10 REALLY Long WWE Title Reigns That Didn’t Work
1. Jinder Mahal - WWE Champion (170 Days)
Only 170 days, astonishingly.
Jinder Mahal only held the WWE Championship for 170 days in 2017, but that represented exactly 170 days he shouldn't have been in possession of it.
The reasons and ramifications were pored over in such excruciating detail last year that they barely need repeating here, but WWE's transparent (and failed) cash-grabs would have at least had merit had Mahal's matches been any good.

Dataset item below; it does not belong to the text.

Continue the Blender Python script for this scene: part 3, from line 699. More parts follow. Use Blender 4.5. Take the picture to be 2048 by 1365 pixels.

Not only were they not good, they were almost exclusively objectively horrendous. A Shinsuke Nakamura summer series was neither sunk nor supersized by a racist build, his television encounters showed zero improvement in his work despite the low-pressure environment, and the less spewed about his rematches with alleged wrestler's wrestler Randy Orton, the better.
Jinder is, was, and remains a jobber in both practice and execution. His time with the title reflected a dangerous turning point for a belt once considered the preserve of locker room leaders, company figureheads and box office overlords. He was none of those three. He was nothing of anything; just a man with a body and ethnicity type that was in Vince McMahon's wheelhouse long enough to steal focus (and apparently common sense) from The Chairman's ordinarily careful top star selection.